COMING UP: On Monday, the euro zone releases its annual wages survey. On Tuesday, the Reserve Bank of Australia has a rate meeting, the euro zone releases inflation and economic sentiment updates, while the US reports retail sales and industrial production, and Japan releases trade data.

  • On Wednesday, the UK reports inflation, New Zealand releases quarterly GDP and China announces five-year loan prime rates. On Thursday, the Swiss and UK central banks have rate meetings, the US reports initial jobless claims and an updated manufacturing index, and Japan releases inflation data. On Friday, the US reports manufacturing PMI and existing home sales.
  • Locally, Tuesday features three key legal events: the Constitutional Court consideration of an ethics complaint against Prime Minister Srettha Thavisin and the dissolution case against the opposition Move Forward Party.

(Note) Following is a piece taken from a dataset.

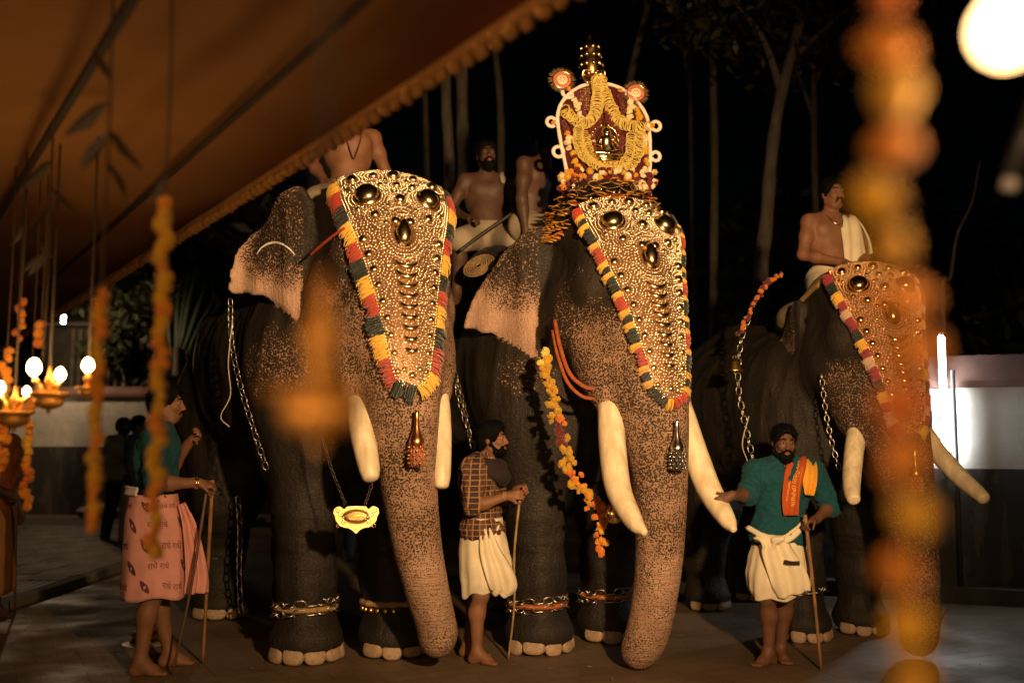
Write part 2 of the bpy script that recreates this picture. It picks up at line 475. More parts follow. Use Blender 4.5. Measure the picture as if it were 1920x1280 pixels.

Meanwhile, former PM Thaksin Shinawatra will report to prosecutors in connection with a lese-majeste case.

STOCKS TO WATCH: Asia Plus Securities says political jitters caused the SET index to shed 73 points in May, and investors should focus on stocks with strong fundamentals, high dividends and/or unique supporting factors, such as ADVANC, TU, PTTEP and BEM. If the SET index can stay above 1,330 points, gradually increase investments.

  • Trinity Securities expects foreign investors to continue selling Thai shares, reflected in the weaker baht. Its top picks for June are BJC, BDMS, BCH, CHG, COCOCO, MALEE, PLUS and TU. But investors should exercise caution "until the political direction becomes clearer", it adds.

TECHNICAL VIEW: Bualuang Securities sees support at 1,260 points and resistance at 1,370. Asia Plus Securities sees support at 1,275 and resistance at 1,330.